I am working on a medium sized C++ framework making use of the visitor pattern.
A valgrind test of a program implementing this framework reported a number of memory leaks that could be tracked down to one of the visitors, namely the copyCreator.
template<typename copyNodeType>
struct copyCreator {
copyCreator {}
copyCreator(node * firstVisit) {
firstVisit->accept(*this);
}
~copyCreator() {
copy.reset();
for(auto ptr : openList) {
delete ptr;
}
}
std::unique_ptr<copyNodeType> copy = 0;
vector<nonterminalNode *> openList;
// push to tree
template<typename nodeType>
void push(nodeType * ptr) {
if (copy) {
// if root is set, append to tree
openList.back()->add_child(ptr);
}
else {
auto temp = dynamic_cast<copyNodeType *>(ptr);
if(temp) {
copy = std::unique_ptr<copyNodeType>(temp);
}
}
}
// ...
void visit(struct someNonterminalNode & nod) {
auto next = new someNonterminalNode(); //This is leaked
push(next);
openList.push_back(next);
nod.child->accept(*this);
openList.pop_back();
};
There are a two main reasons why I am confused about this:
The accept methods of all nodes simply triggers a standard double dispatch to the visit method of the correct visitor.
I am fairly new to C++ programming and might have overlooked some really fundamental issue.
copyCreator<nodeType>::push(ptr) is supposed to take ownership of ptr.

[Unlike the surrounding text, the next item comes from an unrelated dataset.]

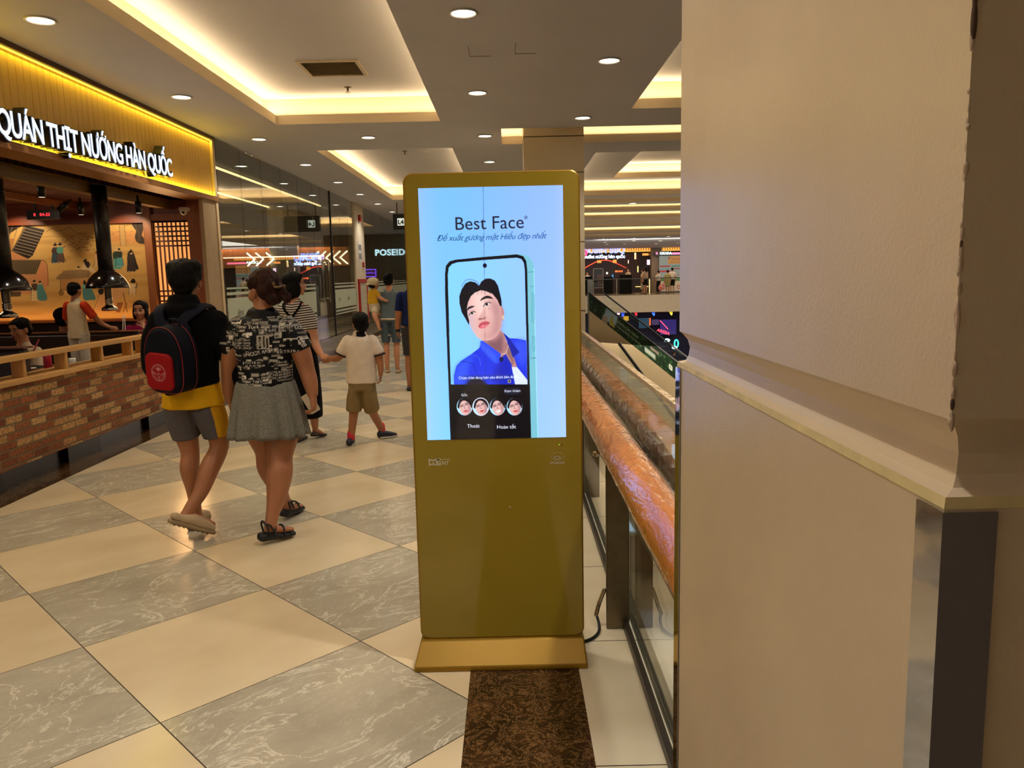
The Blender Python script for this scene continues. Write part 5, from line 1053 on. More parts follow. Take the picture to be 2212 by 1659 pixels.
# escalator with printed side
def escalator(S, d, L, hglass, htruss, lab, canvas, back=.2, width=.9):
    d = Vector(d).normalized(); hv = Vector((d.x, d.y, -.577)); n = Vector((d.y, -d.x, 0)) * -1
    if n.y < 0: n = -n
    A = Vector(S) - hv * back; B = Vector(S) + hv * L; t = thing('escalator', lab, 'escalator', tuple(B - Vector((0, 0, hglass + htruss))))
    dz = lambda z: Vector((0, 0, z))
    o = canvas.plane('printed_balustrade', tuple(A), tuple(B - A), (0, 0, -hglass), colmat('balustrade_film', .4), t)
    R = [[tuple(p + dz(-hglass)), tuple(p + dz(-hglass - htruss)), tuple(p + n * width + dz(-hglass - htruss)), tuple(p + n * width + dz(-hglass))] for p in (A, B)]
    MB().rings(R).build('truss_cladding', mat('truss_metal', (176, 158, 126), .3, .35, var=.05, scale=.6), t)
    for k, off in enumerate((0, width)):
        MB().tube([tuple(A + n * off + dz(.03)), tuple(B + n * off + dz(.03))], .035, 8, 1).build('handrail', mat('rubber_black', (14, 13, 12)), t)
    MB().rings([[tuple(p + n * width), tuple(p + n * (width + .02)), tuple(p + n * (width + .02) + dz(-hglass)), tuple(p + n * width + dz(-hglass))] for p in (A, B)]).build('far_balustrade', M_RG, t)
    mb = MB(); N = int((B - A).length / .35)
    for k in range(N):
        p = A + (B - A) * (k / N) + n * .15; q_ = p + Vector((d.x, d.y, 0)) * .3; w = n * (width - .3); mb.add([tuple(v + dz(-hglass + .06)) for v in (p, q_, q_ + w, p + w)], [(0, 1, 2, 3)]).add([tuple(v) for v in (q_ + dz(-hglass + .06), q_ + w + dz(-hglass + .06), q_ + w + dz(-hglass - .14), q_ + dz(-hglass - .14))], [(0, 1, 2, 3)])
    mb.build('steps', mat('step_metal', (90, 88, 84), .4, .7), t)
ec = Canvas(360, 50, (22, 40, 26)); random.seed(2)
for k in range(420): x, y = random.uniform(0, 360), random.uniform(0, 50); ec.ell(x, y, random.uniform(1, 5), random.uniform(1, 2.4), random.choice([(30, 62, 30), (46, 84, 40), (14, 26, 20), (60, 96, 52), (24, 46, 50)]), .8, 0, random.uniform(0, 3))
ec.poly([(70, 0), (116, 0), (104, 34), (52, 44)], (150, 176, 196), .9, 2); ec.poly([(56, 30), (76, 26), (72, 50), (50, 50)], (150, 140, 120), .9); ec.poly([(86, 16), (92, 12), (102, 42), (80, 44)], (150, 142, 70)); ec.rect(212, 26, 250, 40, (176, 184, 176), .8, 1); ec.rect(232, 12, 262, 20, (140, 120, 116), .8)
ec.text("ĐẲNG CẤP XANH", 150, 16, 9.5, (170, 176, 160)); ec.text("MANG ĐẾN TỰ NHIÊN", 156, 31, 8.5, (170, 176, 160)); ec.rrect(296, 20, 308, 34, 3, (190, 200, 190)); ec.text("B", 302, 27, 11, (40, 70, 40)); ec.rect(326, 0, 360, 50, (150, 156, 146), .8)
escalator((3.57, 34, .58), (.665, -.747), 5.0, .72, 2.1, 'escalator with a green leafy advert on its side descending across the atrium', ec)
t = MB().box(5.25, 5.60, 53, 53.3, -5.4, 1.15); tag(t.build('steel_upright', mat('upright_grey', (90, 86, 78), .3, .6)), 'dark steel upright beside the pillar at the end of the far railing', 'post')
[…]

But it fails to do so if (a) ptr is not of type nodeType* (as determined by dynamic_cast), and (b) no node of type nodeType has been visited yet.

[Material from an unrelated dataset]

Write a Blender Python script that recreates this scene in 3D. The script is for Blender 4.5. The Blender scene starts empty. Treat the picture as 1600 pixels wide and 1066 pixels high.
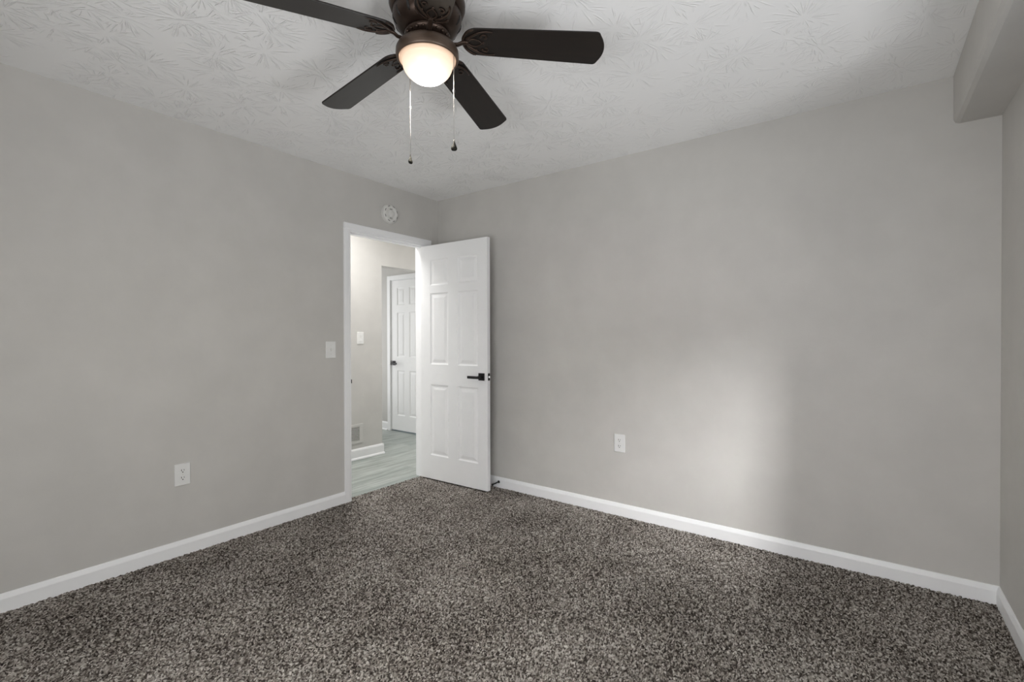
import bpy, bmesh, math, random
import numpy as np
from mathutils import Vector, Matrix

S = bpy.context.scene
COL = S.collection
rad = math.radians
PI = math.pi

# ------------------------------------------------------------------ camera
W, YR, H = 3.5726, -3.75, 2.44          # right wall, rear wall, ceiling
cam_d = bpy.data.cameras.new('camera')
cam = bpy.data.objects.new('camera', cam_d)
COL.objects.link(cam)
cam_d.sensor_fit = 'HORIZONTAL'
cam_d.sensor_width = 36.0
cam_d.lens = 36.0 * 744.37 / 1600.0
cam_d.clip_start = 0.02
yaw, pitch, roll = 0.63863, -0.00759, -0.00238
fv = Vector((-math.sin(yaw) * math.cos(pitch), math.cos(yaw) * math.cos(pitch), math.sin(pitch)))
rv = Vector((math.cos(yaw), math.sin(yaw), 0))
uv = rv.cross(fv)
r2 = rv * math.cos(roll) + uv * math.sin(roll)
u2 = -rv * math.sin(roll) + uv * math.cos(roll)
M = Matrix((r2, u2, -fv)).transposed().to_4x4()
M.translation = Vector((3.0819, -3.0417, 1.2169))
cam.matrix_world = M
S.camera = cam

# ------------------------------------------------------------------ world, daylight, exposure
S.view_settings.view_transform = 'Standard'
S.view_settings.look = 'None'
S.view_settings.gamma = 1.0
S.view_settings.use_curve_mapping = False
S.view_settings.exposure = -0.02
S.cycles.max_bounces = 24
S.cycles.diffuse_bounces = 20
world = bpy.data.worlds.new('sky')
S.world = world
world.use_nodes = True
bgn = world.node_tree.nodes['Background']
bgn.inputs[0].default_value = (0.62, 0.72, 0.85, 1)
bgn.inputs[1].default_value = 0.4


def area(name, loc, target, sx, sy, watts, color, spread=180.0):
    d = bpy.data.lights.new(name, 'AREA')
    d.shape = 'RECTANGLE'
    d.size, d.size_y = sx, sy
    d.energy = watts
    d.color = color
    d.spread = rad(spread)
    o = bpy.data.objects.new(name, d)
    COL.objects.link(o)
    o.location = loc
    o.rotation_euler = (Vector(target) - Vector(loc)).to_track_quat('-Z', 'Y').to_euler()
    return o


WIN1 = (-2.40, -0.70, 0.85, 2.02)       # side window: y0, y1, z0, z1
WIN2 = (1.60, 3.40, 0.40, 1.60)         # unseen rear window, added to let in fill light: x0, x1, z0, z1
area('daylight_side_window', (W + 0.10, -1.55, 1.435), (0.0, -1.55, 0.9), 1.62, 1.15, 1.0, (0.97, 0.98, 1.0))
area('rear_fill_light', (2.5, YR - 0.10, 1.0), (1.7, 0, 1.0), 1.7, 1.1, 39, (0.985, 0.99, 1.0))  # fill lamp in the added rear opening
area('daylight_bounce_from_ground', (4.9, -1.83, 0.30), (0.4, -1.85, 2.44), 1.0, 0.8, 16.0, (0.98, 0.985, 1.0), 98)
area('daylight_beam', (4.6, -1.545, 1.9), (2.28, 0, 0.33), 0.20, 0.20, 2.75, (1.0, 1.0, 1.0), 31)
area('hall_ceiling_light', (-0.44, -0.60, 2.41), (-0.44, -0.60, 0), 0.50, 0.50, 18, (1.0, 0.985, 0.965))
area('hall_end_fill', (-0.57, 1.02, 1.25), (-0.62, -1.0, 1.15), 0.8, 1.8, 4.5, (1.0, 0.99, 0.975))  # added fill lamp against the far end wall, no window there
area('hall_near_fill', (-0.56, -1.66, 1.25), (-0.62, 0, 1.2), 0.8, 1.8, 4.8, (1.0, 0.99, 0.975))  # added fill lamp at the near end, evens out the hall wall
area('landing_fill_light', (-2.74, 0.40, 1.20), (-1.3, 0.62, 1.15), 0.7, 1.9, 12.5, (0.98, 0.99, 1.0))  # added side lamp to light the landing door evenly, no window behind it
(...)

In other words, copyCreator<nodeType> creates, and promptly leaks, copies of all nodes until it encounters one of type nodeType.
This is precisely what happens in copyCreator<programNode> cpy2(&globalScope, a);, where a is forallNode*. cpy2 expects to encounter programNode (which it never does), and meanwhile, it copies and leaks all other nodes.